一方、党本部はこの北海道補選の調査と一緒に、全国の衆院選調査も行っており、その結果、出たのが、冒頭の40議席減という数字だった。しかし、全国の調査データは官邸が一時、ひた隠しにしていたようだ。官邸詰めの民放記者が言う。
「週明けの11日(月曜日)になって『党本部の調査データが出たらしい』という噂が飛び交ったんですが、本当に調査したのかどうかも分からないままでした。この日、官邸では北朝鮮のミサイル発射疑惑で騒然としていて、防衛省や外務省の幹部がひっきりなしに官邸入りしていて、それどころじゃなかった。ただ、そのなかに、内閣情報調査室の北村滋情報官が2度も官邸に来ていたんですね。そのうちの1回は北朝鮮問題ではなく、この選挙データの分析結果についてのご注進だったようです」
さらに、本サイトがつかんだ情報では、この少し前に、自民党の谷垣禎一幹事長側が官邸に調査結果を突きつけて「解散を打つべきタイミングではない」と詰め寄ったという。ところが、官邸側の反応は意外なものだった。
「安倍総理を取り巻く今井尚哉秘書官らが『野党が勢い付いて、民進・共産の共闘が加速する前に解散に打って出るべきだ』と理解しがたいことを言い出しているんです。ここにきて、甘利明氏のあっせん利得事件に東京地検のメスが入ったでしょう。それで、逆にスキャンダルを吹き飛ばすために、解散総選挙でガラガラポンにしたほうがいいと考え始めたようです。小渕優子元経産相ら閣僚の不祥事が相次ぎ、あえて解散に踏み切った1年半前と同じ手口をやろうということのようです」(官邸関係者)

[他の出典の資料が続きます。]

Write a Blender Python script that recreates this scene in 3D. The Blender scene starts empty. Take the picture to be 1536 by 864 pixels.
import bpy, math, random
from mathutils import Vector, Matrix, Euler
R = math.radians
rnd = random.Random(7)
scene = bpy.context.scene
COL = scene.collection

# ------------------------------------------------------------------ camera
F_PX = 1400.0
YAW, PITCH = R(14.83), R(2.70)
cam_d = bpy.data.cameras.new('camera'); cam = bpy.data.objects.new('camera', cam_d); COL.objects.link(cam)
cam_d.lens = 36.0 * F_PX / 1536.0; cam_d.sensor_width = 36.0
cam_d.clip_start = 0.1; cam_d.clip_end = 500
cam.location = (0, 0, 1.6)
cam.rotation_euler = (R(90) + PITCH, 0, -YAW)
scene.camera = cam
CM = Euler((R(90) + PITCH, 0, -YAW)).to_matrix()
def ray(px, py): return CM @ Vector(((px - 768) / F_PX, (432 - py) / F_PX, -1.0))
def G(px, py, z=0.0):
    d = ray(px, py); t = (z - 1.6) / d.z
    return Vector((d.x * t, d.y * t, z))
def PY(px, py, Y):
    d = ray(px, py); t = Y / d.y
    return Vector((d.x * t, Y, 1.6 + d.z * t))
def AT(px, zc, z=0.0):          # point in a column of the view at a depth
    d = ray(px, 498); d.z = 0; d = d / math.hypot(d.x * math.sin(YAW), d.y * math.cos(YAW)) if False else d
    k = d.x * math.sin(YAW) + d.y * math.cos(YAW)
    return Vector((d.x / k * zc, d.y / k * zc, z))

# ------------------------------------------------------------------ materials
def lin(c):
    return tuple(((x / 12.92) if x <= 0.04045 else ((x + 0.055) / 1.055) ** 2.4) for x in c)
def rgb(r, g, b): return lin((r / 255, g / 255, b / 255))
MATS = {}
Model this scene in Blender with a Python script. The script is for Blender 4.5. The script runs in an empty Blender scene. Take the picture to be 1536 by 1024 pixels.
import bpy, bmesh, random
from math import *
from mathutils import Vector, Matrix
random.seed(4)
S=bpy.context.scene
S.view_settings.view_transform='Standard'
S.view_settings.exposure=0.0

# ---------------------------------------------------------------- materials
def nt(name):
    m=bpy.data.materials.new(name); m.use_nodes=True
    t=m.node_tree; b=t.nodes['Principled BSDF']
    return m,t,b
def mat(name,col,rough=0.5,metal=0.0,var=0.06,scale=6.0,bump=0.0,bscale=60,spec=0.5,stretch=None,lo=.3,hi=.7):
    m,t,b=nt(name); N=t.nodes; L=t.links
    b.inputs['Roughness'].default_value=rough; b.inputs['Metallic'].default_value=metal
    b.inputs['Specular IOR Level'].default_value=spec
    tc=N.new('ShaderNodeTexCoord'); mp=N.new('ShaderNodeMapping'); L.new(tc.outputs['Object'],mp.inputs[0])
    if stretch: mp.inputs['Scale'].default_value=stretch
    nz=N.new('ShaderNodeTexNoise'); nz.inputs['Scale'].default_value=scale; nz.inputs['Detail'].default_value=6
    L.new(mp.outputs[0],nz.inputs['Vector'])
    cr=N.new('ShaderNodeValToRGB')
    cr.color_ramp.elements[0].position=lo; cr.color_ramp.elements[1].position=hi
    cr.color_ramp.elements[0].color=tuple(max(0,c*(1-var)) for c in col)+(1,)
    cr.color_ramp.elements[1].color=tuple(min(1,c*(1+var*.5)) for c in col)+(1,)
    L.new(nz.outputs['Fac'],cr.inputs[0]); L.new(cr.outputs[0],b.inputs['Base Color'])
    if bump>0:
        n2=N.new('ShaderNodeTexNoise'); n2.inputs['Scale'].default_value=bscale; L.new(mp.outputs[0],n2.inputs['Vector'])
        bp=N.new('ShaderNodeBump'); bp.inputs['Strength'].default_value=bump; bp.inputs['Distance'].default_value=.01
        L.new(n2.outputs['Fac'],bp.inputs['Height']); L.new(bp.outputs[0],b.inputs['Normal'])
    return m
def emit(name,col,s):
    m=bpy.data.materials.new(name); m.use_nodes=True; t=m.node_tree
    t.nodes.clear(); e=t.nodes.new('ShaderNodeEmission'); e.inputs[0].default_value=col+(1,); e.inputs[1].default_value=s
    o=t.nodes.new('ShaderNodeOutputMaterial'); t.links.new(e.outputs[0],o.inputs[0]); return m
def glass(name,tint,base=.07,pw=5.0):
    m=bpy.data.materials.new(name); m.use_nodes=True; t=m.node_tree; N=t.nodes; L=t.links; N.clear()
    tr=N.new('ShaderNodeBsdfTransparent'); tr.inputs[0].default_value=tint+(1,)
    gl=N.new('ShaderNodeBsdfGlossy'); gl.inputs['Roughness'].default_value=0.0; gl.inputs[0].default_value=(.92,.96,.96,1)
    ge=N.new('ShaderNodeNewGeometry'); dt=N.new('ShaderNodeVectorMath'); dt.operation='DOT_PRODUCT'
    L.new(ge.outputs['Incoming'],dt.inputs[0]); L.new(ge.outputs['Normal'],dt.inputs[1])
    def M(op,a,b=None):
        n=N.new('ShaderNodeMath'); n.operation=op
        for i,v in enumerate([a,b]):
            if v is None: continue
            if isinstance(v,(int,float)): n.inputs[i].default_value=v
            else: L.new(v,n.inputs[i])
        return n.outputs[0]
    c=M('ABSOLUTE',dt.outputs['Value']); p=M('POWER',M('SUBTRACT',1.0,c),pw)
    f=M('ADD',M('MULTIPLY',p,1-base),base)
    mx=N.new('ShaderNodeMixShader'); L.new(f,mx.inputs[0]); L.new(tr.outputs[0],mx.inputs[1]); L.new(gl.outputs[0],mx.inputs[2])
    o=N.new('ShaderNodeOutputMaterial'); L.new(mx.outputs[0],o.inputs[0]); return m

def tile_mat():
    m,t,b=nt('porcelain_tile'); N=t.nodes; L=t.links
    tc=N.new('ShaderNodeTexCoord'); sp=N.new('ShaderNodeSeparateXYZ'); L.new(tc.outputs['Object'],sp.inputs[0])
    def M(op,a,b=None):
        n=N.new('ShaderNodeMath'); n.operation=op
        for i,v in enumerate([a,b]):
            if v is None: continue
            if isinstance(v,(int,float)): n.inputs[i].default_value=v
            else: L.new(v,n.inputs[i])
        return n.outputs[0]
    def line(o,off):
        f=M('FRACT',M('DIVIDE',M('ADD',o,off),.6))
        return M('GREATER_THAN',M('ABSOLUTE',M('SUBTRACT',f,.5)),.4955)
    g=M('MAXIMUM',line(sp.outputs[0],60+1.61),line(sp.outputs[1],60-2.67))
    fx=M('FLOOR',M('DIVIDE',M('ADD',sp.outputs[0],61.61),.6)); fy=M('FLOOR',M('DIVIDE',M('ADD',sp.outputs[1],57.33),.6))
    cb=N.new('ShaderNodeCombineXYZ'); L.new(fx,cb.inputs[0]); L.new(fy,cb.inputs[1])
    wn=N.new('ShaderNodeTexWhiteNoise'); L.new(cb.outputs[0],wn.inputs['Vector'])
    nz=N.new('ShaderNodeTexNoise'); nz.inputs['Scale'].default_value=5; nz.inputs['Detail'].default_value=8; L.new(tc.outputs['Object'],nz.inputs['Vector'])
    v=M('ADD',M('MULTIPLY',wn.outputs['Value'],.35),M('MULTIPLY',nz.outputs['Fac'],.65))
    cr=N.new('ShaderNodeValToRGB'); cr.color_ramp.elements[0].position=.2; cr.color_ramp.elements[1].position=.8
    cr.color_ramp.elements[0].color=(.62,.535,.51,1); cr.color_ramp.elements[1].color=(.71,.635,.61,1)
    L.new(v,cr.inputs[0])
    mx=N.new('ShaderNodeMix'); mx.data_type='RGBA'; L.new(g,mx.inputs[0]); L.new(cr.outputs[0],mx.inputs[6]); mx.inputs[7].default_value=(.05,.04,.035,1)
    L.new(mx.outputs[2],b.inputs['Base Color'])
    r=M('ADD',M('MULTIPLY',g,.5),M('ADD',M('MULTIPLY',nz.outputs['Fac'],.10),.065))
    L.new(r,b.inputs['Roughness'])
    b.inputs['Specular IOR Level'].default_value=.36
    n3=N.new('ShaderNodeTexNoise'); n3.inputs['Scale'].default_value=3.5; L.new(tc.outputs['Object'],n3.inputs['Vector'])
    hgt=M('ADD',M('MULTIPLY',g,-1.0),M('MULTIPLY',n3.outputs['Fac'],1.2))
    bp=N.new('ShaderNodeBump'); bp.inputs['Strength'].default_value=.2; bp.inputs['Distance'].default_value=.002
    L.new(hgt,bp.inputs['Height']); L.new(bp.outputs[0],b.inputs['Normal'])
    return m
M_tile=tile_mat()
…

ダブル選に慎重だった菅義偉官房長官も、今週になって「解散権は首相にしかない」と解散容認とも受け止められる発言に軌道修正している。もう一人の重鎮、麻生太郎財務相に至っては、解散に乗る気満々らしい。
「麻生さんの場合は敗けたら敗けたで、安倍首相を辞任に追い込んで、自分が首相に再登板するというそろばん勘定もあるのかもしれません」(前出・官邸関係者)
いずれにしても、今回の調査結果流出は、官邸のこうした前のめりぶりを牽制しようと、自民党関係者が仕掛けたもののようだ。
「『解散総選挙で敗ける』ということになれば、党内に動揺が広がって、慎重論が台頭してきますからね。ただ、全国紙が官邸ににらまれるのを怖がって、この調査結果を一切書かなかったうえ、安倍首相自身は、調査なんて関係なく、どんどん解散へ前のめりになっている。この流れは変わらないんじゃないでしょうか」(政治ジャーナリスト)
アベノミクスの失策で景気悪化が深刻になっている中、安倍政権は延命を図るべくこの4年間に3度目の総選挙をやろうというのだから、あきれてモノが言えない。一度の総選挙にかかる費用は600億円超。4年間に2000億円の選挙費用が消える計算になる。そんな金が調達できるなら、どうして待機児童問題など焦眉の課題を解決しようとしないのか。
この政権に国の舵取りをこれ以上任せていたら、国民の幸福などお構いなく、破滅の道を進みかねない。今こそ「ストップ 安倍」を掲げなければならない。